• Short problem:
Do not copy the pictures. Write out the lines from the start of the entries through the line containing "sc.camera = cam".

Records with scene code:
○ ○ ○ ○

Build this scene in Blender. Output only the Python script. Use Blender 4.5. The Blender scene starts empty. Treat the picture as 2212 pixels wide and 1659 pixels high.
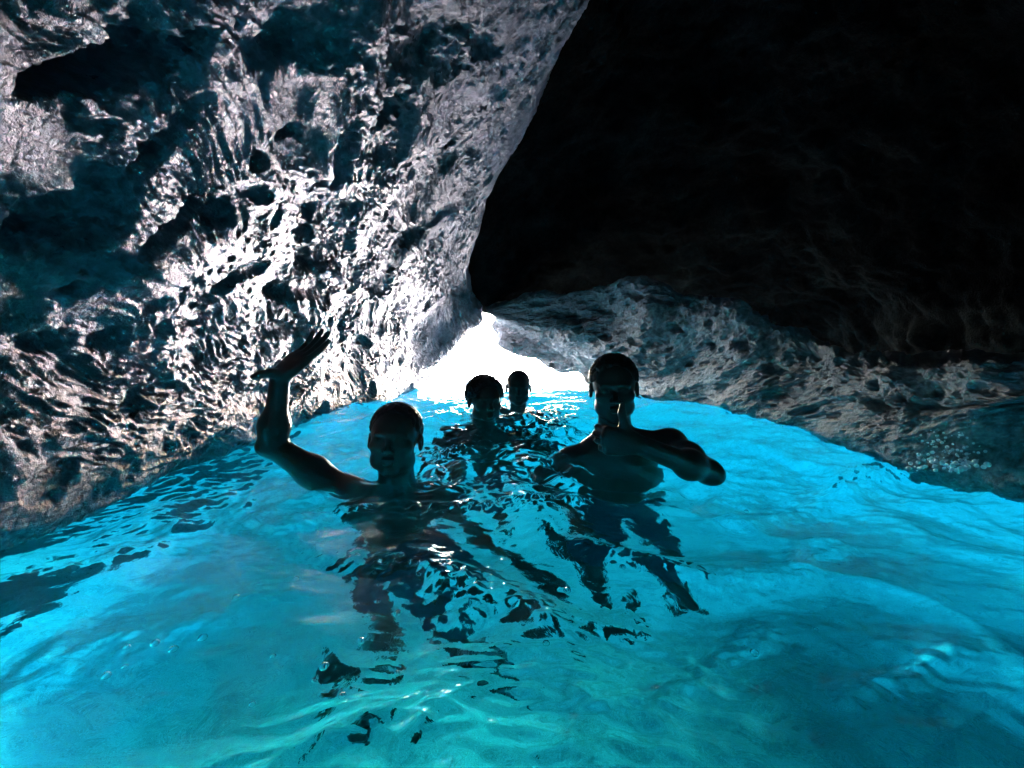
import bpy, math, random
import numpy as np
from mathutils import Vector, Matrix

sc = bpy.context.scene
COL = sc.collection
R = math.radians

# ------------------------------------------------------------------ camera, world, sun, exposure
F_PX = 928.0          # focal length in photo pixels at a width of 2212
CAM_H = 0.40
PITCH = math.atan(54.5 / F_PX)
cam_data = bpy.data.cameras.new('camera')
cam_data.sensor_width = 36.0
cam_data.lens = F_PX / 2212.0 * 36.0
cam_data.clip_start = 0.02
cam_data.clip_end = 2000.0
cam = bpy.data.objects.new('camera', cam_data)
cam.location = (0, 0, CAM_H)
cam.rotation_euler = (R(90) - PITCH, 0, 0)
COL.objects.link(cam)
sc.camera = cam

SUN_ELEV, SUN_AZ = R(27), R(9)       # azimuth from +Y, the sea side of the cave
world = bpy.data.worlds.new('World')
sc.world = world
world.use_nodes = True
wn = world.node_tree
for n in list(wn.nodes):
    wn.nodes.remove(n)
wo = wn.nodes.new('ShaderNodeOutputWorld')
bg = wn.nodes.new('ShaderNodeBackground')
sky = wn.nodes.new('ShaderNodeTexSky')
sky.sky_type = 'NISHITA'
sky.sun_disc = False
sky.sun_elevation = SUN_ELEV
sky.sun_rotation = SUN_AZ
sky.air_density = 1.0
sky.dust_density = 0.6
bg.inputs['Strength'].default_value = 0.15
wn.links.new(sky.outputs[0], bg.inputs['Color'])
wn.links.new(bg.outputs[0], wo.inputs['Surface'])

sun_data = bpy.data.lights.new('sun', 'SUN')
sun_data.energy = 5.0
sun_data.angle = R(0.5)
sun_data.color = (1.0, 0.97, 0.95)
sun = bpy.data.objects.new('sun', sun_data)
to_sun = Vector((math.sin(SUN_AZ) * math.cos(SUN_ELEV), math.cos(SUN_AZ) * math.cos(SUN_ELEV), math.sin(SUN_ELEV)))
sun.rotation_euler = to_sun.to_track_quat('Z', 'Y').to_euler()
sun.location = (0, 20, 12)
COL.objects.link(sun)

sc.view_settings.view_transform = 'Standard'
sc.view_settings.look = 'None'
sc.view_settings.exposure = 4.8
sc.view_settings.gamma = 1.0
cy = sc.cycles
cy.use_denoising = True
cy.max_bounces = 10
cy.diffuse_bounces = 4
cy.glossy_bounces = 4
cy.transmission_bounces = 8
cy.transparent_max_bounces = 8
cy.volume_bounces = 1
cy.caustics_refractive = True
cy.caustics_reflective = True
cy.blur_glossy = 0.6
cy.sample_clamp_indirect = 4.0

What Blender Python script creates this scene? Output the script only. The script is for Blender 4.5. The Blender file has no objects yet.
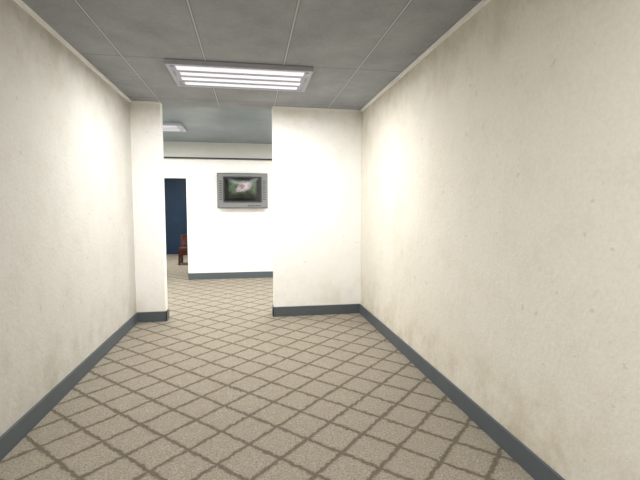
import bpy, bmesh, math
from mathutils import Vector, Matrix
S=bpy.context.scene
S.view_settings.view_transform='Standard'
S.view_settings.look='None'

# ---------- materials ----------
def srgb(r,g,b):
    f=lambda c:(c/255/12.92) if c/255<=0.04045 else ((c/255+0.055)/1.055)**2.4
    return (f(r),f(g),f(b),1)
class NT:
    def __init__(s,name,rough=.6,spec=.3,metal=0):
        s.m=bpy.data.materials.new(name); s.m.use_nodes=True
        s.t=s.m.node_tree; s.b=s.t.nodes['Principled BSDF']
        s.b.inputs['Roughness'].default_value=rough
        s.b.inputs['Specular IOR Level'].default_value=spec
        s.b.inputs['Metallic'].default_value=metal
    def n(s,k,**p):
        x=s.t.nodes.new(k)
        for a,v in p.items(): setattr(x,a,v)
        return x
    def l(s,a,b): s.t.links.new(a,b)
    def pos(s):
        return s.n('ShaderNodeNewGeometry').outputs['Position']
    def mapping(s,v,scale=(1,1,1),rot=(0,0,0),loc=(0,0,0)):
        m=s.n('ShaderNodeMapping'); s.l(v,m.inputs['Vector'])
        m.inputs['Scale'].default_value=scale; m.inputs['Rotation'].default_value=rot; m.inputs['Location'].default_value=loc
        return m.outputs[0]
    def noise(s,v,scale,detail=4,rough=.55):
        x=s.n('ShaderNodeTexNoise'); s.l(v,x.inputs['Vector'])
        x.inputs['Scale'].default_value=scale; x.inputs['Detail'].default_value=detail; x.inputs['Roughness'].default_value=rough
        return x.outputs['Fac']
    def math(s,op,a,b=None,c=None,clamp=False):
        x=s.n('ShaderNodeMath',operation=op,use_clamp=clamp)
        for i,v in enumerate((a,b,c)):
            if v is None: continue
            if isinstance(v,(int,float)): x.inputs[i].default_value=v
            else: s.l(v,x.inputs[i])
        return x.outputs[0]
    def mr(s,v,a,b,c=0,d=1):
        x=s.n('ShaderNodeMapRange'); s.l(v,x.inputs[0])
        for i,k in enumerate((a,b,c,d)): x.inputs[i+1].default_value=k
        return x.outputs[0]
    def mix(s,f,a,b,bt='MIX'):
        x=s.n('ShaderNodeMix',data_type='RGBA',blend_type=bt)
        if isinstance(f,(int,float)): x.inputs[0].default_value=f
        else: s.l(f,x.inputs[0])
        for i,v in ((6,a),(7,b)):
            if isinstance(v,tuple): x.inputs[i].default_value=v
            else: s.l(v,x.inputs[i])
        return x.outputs[2]
    def bump(s,h,st=.2,d=.01):
        x=s.n('ShaderNodeBump'); s.l(h,x.inputs['Height']); x.inputs['Strength'].default_value=st; x.inputs['Distance'].default_value=d
        s.l(x.outputs[0],s.b.inputs['Normal'])
    def col(s,c):
        if isinstance(c,tuple): s.b.inputs['Base Color'].default_value=c
        else: s.l(c,s.b.inputs['Base Color'])

def plain(name,c,rough=.5,metal=0,var=.08,scale=12,emit=None,es=0):
    k=NT(name,rough,.3,metal)
    n=k.noise(k.pos(),scale)
    dark=tuple(x*(1-var*2) for x in c[:3])+(1,)
    k.col(k.mix(n,dark,c))
    if emit:
        k.b.inputs['Emission Color'].default_value=emit; k.b.inputs['Emission Strength'].default_value=es
    return k.m

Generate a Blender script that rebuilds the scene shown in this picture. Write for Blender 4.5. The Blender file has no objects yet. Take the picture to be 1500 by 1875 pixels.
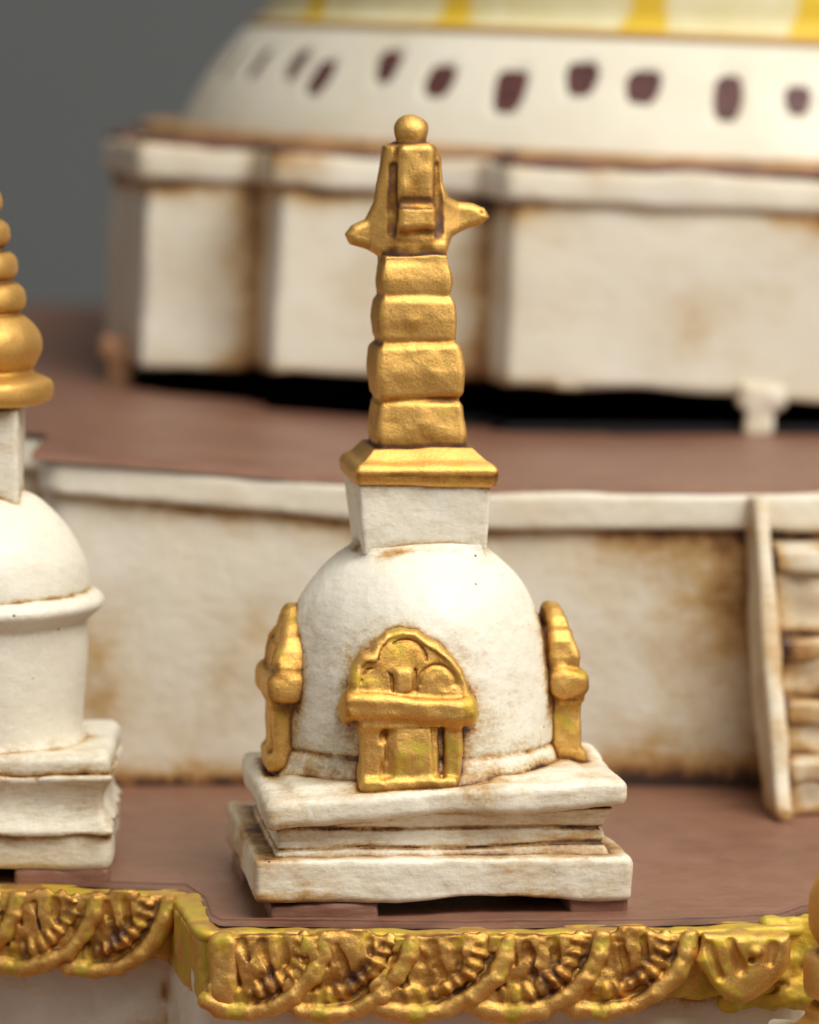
# Close-up of a hand-painted resin model of a stupa.  1 Blender unit = 1 cm of the real model.
import bpy, math, random
import numpy as np

C = bpy.context.scene.collection
SC = bpy.context.scene
SC.unit_settings.system = 'METRIC'
SC.unit_settings.scale_length = 0.01
PI = math.pi

# ------------------------------------------------------------------ noise and distance fields
_rng = np.random.RandomState(7)
_TAB = _rng.rand(32, 32, 32).astype(np.float32)

def vnoise(x, y, z):
    """smooth lattice noise, roughly -1..1"""
    xi = np.floor(x).astype(np.int64); yi = np.floor(y).astype(np.int64); zi = np.floor(z).astype(np.int64)
    fx = x - xi; fy = y - yi; fz = z - zi
    fx = fx*fx*(3-2*fx); fy = fy*fy*(3-2*fy); fz = fz*fz*(3-2*fz)
    x0, x1 = xi & 31, (xi+1) & 31
    y0, y1 = yi & 31, (yi+1) & 31
    z0, z1 = zi & 31, (zi+1) & 31
    a = _TAB[x0, y0, z0]*(1-fx) + _TAB[x1, y0, z0]*fx
    b = _TAB[x0, y1, z0]*(1-fx) + _TAB[x1, y1, z0]*fx
    c = _TAB[x0, y0, z1]*(1-fx) + _TAB[x1, y0, z1]*fx
    d = _TAB[x0, y1, z1]*(1-fx) + _TAB[x1, y1, z1]*fx
    return ((a*(1-fy)+b*fy)*(1-fz) + (c*(1-fy)+d*fy)*fz)*2 - 1

def wob(x, y, z, f, amp, seed=0.0):
    s = seed*7.31
    return amp*(vnoise(x*f+s, y*f+s*1.7, z*f+s*.6) + .5*vnoise(x*f*2.1+s, y*f*2.1, z*f*2.1+s))

def box(x, y, z, c, h, r=0.0):
    qx = np.abs(x-c[0])-h[0]+r; qy = np.abs(y-c[1])-h[1]+r; qz = np.abs(z-c[2])-h[2]+r
    return (np.sqrt(np.maximum(qx, 0)**2+np.maximum(qy, 0)**2+np.maximum(qz, 0)**2)
            + np.minimum(np.maximum(qx, np.maximum(qy, qz)), 0) - r)

def seg(x, y, z, a, b, ra, rb=None):
    rb = ra if rb is None else rb
    ax, ay, az = a; bx, by, bz = b[0]-ax, b[1]-ay, b[2]-az
    L = bx*bx+by*by+bz*bz + 1e-9
    t = np.clip(((x-ax)*bx+(y-ay)*by+(z-az)*bz)/L, 0, 1)
    return np.sqrt((x-ax-t*bx)**2+(y-ay-t*by)**2+(z-az-t*bz)**2) - (ra+(rb-ra)*t)

def ell(x, y, z, c, r):
    k = np.sqrt(((x-c[0])/r[0])**2+((y-c[1])/r[1])**2+((z-c[2])/r[2])**2)
    return (k-1)*min(r)

def smin(a, b, k):
    h = np.clip(.5+.5*(b-a)/k, 0, 1)
    return b*(1-h)+a*h - k*h*(1-h)

def smax(a, b, k):
    return -smin(-a, -b, k)

def poly2(u, v, pts):
    """signed distance to a closed polygon"""
    d = np.full(u.shape, 1e9); s = np.ones(u.shape)
    n = len(pts)
    for i in range(n):
        ax, ay = pts[i]; bx, by = pts[i-1]
        ex, ey = bx-ax, by-ay
        wx, wy = u-ax, v-ay
        t = np.clip((wx*ex+wy*ey)/(ex*ex+ey*ey+1e-12), 0, 1)
        d = np.minimum(d, (wx-ex*t)**2+(wy-ey*t)**2)
        c1 = v >= ay; c2 = v < by; c3 = ex*wy > ey*wx
        flip = (c1 & c2 & c3) | (~c1 & ~c2 & ~c3)
        s = np.where(flip, -s, s)
    return s*np.sqrt(d)

def extrude(d2, w, h, r=0.0):
    qx = d2+r; qy = np.abs(w)-h+r
    return np.minimum(np.maximum(qx, qy), 0)+np.sqrt(np.maximum(qx, 0)**2+np.maximum(qy, 0)**2)-r

def smooth_profile(pts, n=6):
    P = np.array(pts, float); out = []
    for i in range(len(P)-1):
        p0 = P[max(i-1, 0)]; p1 = P[i]; p2 = P[i+1]; p3 = P[min(i+2, len(P)-1)]
        for t in np.linspace(0, 1, n, endpoint=False):
            out.append(.5*((2*p1)+(-p0+p2)*t+(2*p0-5*p1+4*p2-p3)*t*t+(-p0+3*p1-3*p2+p3)*t**3))
    out.append(P[-1])
    return [(max(a, 0.0), b) for a, b in out]

class Lathe:
    """distance field of a body of revolution, looked up from a grid; profile = (radius, height) from bottom to top"""
    def __init__(self, prof, smooth=0, res=.02):
        if smooth: prof = smooth_profile(prof, smooth)
        pts = [(-.5, prof[0][1])] + list(prof) + [(-.5, prof[-1][1])]
        self.z0 = min(p[1] for p in prof)-.6; self.res = res
        z1 = max(p[1] for p in prof)+.6; r1 = max(p[0] for p in prof)+.8
        self.R = np.arange(0, r1+res, res); self.Z = np.arange(self.z0, z1+res, res)
        u, v = np.meshgrid(self.R, self.Z, indexing='ij')
        self.g = poly2(u, v, pts).astype(np.float32)
    def __call__(self, x, y, z):
        r = np.sqrt(x*x+y*y)
        a = np.clip(r/self.res, 0, len(self.R)-1.001); b = np.clip((z-self.z0)/self.res, 0, len(self.Z)-1.001)
        i = a.astype(int); j = b.astype(int); fa = a-i; fb = b-j
        g = self.g
        return (g[i, j]*(1-fa)+g[i+1, j]*fa)*(1-fb)+(g[i, j+1]*(1-fa)+g[i+1, j+1]*fa)*fb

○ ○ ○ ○

• Response to this exercise:
Build this scene in Blender. Output only the Python script. Use Blender 4.5. The Blender scene starts empty. Treat the picture as 2212 pixels wide and 1659 pixels high.
import bpy, math, random
import numpy as np
from mathutils import Vector, Matrix

sc = bpy.context.scene
COL = sc.collection
R = math.radians

# ------------------------------------------------------------------ camera, world, sun, exposure
F_PX = 928.0          # focal length in photo pixels at a width of 2212
CAM_H = 0.40
PITCH = math.atan(54.5 / F_PX)
cam_data = bpy.data.cameras.new('camera')
cam_data.sensor_width = 36.0
cam_data.lens = F_PX / 2212.0 * 36.0
cam_data.clip_start = 0.02
cam_data.clip_end = 2000.0
cam = bpy.data.objects.new('camera', cam_data)
cam.location = (0, 0, CAM_H)
cam.rotation_euler = (R(90) - PITCH, 0, 0)
COL.objects.link(cam)
sc.camera = cam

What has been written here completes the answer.